En ‘Confesiones de un filósofo desaparecido en combate’ (Pre-Textos), Enrique Ocaña da cuenta de su desvío de una carrera prometedora como filósofo por su exploración de las drogas y sus andanzas marginales; pero el resultado ha sido un filósofo más potente. El poeta Javier Salvago relata en ‘El purgatorio’ (Renacimiento) cómo su trabajo de guionista radiofónico y televisivo acabó con su vena poética, estimable pero nunca caudalosa; ha venido a ser un Rimbaud cuya Abisinia fue el guionismo. Clara Usón habla también de su purgatorio, o de su infierno, en ‘El asesino tímido’ (Seix Barral), que cruza con la desgraciada historia de la actriz Sandra Mozarowki (de la que se rumoreaba que fue amante del rey Juan Carlos, y que esto tuvo que ver con su temprana muerte). Las memorias sentimentales de Luis Racionero, ‘Sobrevivir a un gran amor, seis veces’ (RBA) se publicaron en 2009 y hoy son dinamita: leerlas ahora produce un regocijo suplementario, en la onda del catacumbismo masculino. Un libro autobiográfico peculiar, divertidísimo, es ‘Mis premios’, de Thomas Bernhard (Alianza), que recomiendo como la mejor introducción a este autor.
Pero de todos los que he leído el mejor ha sido un clásico contemporáneo que me faltaba: ‘Léxico familiar’, de Natalia Ginzburg (Lumen). Y el segundo otro con el mismo adjetivo en el título: ‘Novela familiar’, de John Lanchester (Anagrama).
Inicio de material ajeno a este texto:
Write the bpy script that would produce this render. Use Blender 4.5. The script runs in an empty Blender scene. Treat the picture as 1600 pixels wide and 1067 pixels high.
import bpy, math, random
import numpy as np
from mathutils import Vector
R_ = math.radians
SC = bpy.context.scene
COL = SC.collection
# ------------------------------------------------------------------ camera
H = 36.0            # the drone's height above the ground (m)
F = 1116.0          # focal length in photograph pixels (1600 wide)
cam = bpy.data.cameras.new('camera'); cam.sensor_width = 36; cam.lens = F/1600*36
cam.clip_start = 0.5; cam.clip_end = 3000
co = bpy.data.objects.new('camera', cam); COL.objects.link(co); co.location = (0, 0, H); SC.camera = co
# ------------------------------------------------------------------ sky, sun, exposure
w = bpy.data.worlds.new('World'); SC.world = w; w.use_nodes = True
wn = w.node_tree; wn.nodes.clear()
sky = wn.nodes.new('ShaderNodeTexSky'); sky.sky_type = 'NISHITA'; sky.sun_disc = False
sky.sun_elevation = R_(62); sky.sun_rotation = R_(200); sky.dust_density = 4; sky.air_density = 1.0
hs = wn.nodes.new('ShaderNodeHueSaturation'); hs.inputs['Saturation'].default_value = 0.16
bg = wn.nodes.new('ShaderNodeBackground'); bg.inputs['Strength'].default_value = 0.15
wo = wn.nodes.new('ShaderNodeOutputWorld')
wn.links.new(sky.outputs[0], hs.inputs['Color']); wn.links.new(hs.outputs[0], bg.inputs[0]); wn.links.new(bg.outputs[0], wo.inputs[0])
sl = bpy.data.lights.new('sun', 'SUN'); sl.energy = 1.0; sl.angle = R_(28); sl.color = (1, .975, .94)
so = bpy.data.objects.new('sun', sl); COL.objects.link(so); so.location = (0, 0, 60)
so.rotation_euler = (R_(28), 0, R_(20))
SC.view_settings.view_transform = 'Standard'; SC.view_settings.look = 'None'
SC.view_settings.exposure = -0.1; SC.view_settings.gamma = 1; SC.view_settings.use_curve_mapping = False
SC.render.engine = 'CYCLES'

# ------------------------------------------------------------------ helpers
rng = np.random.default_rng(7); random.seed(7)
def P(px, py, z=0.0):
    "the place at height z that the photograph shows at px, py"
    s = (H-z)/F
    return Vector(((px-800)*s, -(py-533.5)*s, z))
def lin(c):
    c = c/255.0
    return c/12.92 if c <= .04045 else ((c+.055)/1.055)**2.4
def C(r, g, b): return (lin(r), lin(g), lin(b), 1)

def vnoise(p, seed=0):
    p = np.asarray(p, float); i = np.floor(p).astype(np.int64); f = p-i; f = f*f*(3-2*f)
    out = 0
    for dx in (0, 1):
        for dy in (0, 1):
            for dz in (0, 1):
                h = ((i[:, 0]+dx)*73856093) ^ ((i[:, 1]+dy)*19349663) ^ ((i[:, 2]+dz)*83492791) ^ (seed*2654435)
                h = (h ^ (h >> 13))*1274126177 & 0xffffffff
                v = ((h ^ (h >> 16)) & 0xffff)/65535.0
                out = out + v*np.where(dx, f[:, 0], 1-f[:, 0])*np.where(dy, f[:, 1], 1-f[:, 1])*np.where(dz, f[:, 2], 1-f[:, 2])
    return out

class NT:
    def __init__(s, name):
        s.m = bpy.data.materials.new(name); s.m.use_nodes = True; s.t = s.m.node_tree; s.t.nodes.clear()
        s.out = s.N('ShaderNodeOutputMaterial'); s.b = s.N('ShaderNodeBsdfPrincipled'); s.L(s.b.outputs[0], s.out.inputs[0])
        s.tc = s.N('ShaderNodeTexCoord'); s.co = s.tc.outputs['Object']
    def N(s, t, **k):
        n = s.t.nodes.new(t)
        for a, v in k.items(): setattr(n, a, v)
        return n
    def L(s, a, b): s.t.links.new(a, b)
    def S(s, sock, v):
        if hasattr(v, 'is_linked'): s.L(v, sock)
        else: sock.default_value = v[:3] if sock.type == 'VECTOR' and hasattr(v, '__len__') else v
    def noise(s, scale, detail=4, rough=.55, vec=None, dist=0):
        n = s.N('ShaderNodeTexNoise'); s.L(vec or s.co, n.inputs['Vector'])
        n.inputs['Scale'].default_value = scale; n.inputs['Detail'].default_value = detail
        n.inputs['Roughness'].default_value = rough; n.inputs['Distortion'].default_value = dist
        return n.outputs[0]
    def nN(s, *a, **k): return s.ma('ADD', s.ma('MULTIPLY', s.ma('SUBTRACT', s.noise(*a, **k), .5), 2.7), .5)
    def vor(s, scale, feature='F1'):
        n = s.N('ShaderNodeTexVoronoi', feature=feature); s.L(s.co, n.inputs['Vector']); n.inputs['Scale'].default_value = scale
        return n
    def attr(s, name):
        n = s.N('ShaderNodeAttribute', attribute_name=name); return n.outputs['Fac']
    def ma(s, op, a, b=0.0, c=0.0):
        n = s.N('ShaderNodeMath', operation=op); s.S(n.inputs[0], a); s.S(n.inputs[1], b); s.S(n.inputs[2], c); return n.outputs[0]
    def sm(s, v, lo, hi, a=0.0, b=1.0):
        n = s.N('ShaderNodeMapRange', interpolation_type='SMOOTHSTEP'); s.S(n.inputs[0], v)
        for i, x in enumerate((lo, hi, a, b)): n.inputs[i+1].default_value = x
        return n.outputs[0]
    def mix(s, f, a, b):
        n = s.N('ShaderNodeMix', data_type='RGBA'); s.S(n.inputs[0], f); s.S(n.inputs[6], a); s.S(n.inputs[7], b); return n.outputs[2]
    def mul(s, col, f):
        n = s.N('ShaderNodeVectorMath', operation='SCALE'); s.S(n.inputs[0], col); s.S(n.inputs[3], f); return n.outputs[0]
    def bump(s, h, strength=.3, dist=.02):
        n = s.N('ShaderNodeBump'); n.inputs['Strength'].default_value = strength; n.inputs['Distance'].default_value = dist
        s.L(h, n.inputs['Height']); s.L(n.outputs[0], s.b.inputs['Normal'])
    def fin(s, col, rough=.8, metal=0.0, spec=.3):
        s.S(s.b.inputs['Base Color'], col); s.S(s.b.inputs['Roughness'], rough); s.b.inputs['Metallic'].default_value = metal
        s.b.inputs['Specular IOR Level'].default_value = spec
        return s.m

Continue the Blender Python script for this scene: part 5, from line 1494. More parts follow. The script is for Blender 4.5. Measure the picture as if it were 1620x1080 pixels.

Son memorias centradas en la familia, con el narrador envuelto entre los seres cercanos, sobre todo el padre y la madre. La emoción del libro de Ginzburg está en su estilo sereno y vivaz, que permite que afluya un mundo cuya cotidianidad atraviesa el fascismo italiano y la guerra. Lanchester, con menos vivacidad, hace algo parecido; aunque la emoción en su caso la producen las vidas de su padre y su madre, que narra por separado hasta que se encuentran (algo excepcional, porque transcurren por varios continentes). El efecto de los dos libros es una mezcla de melancolía y agradecimiento. Esas historias familiares son también la historia del lector.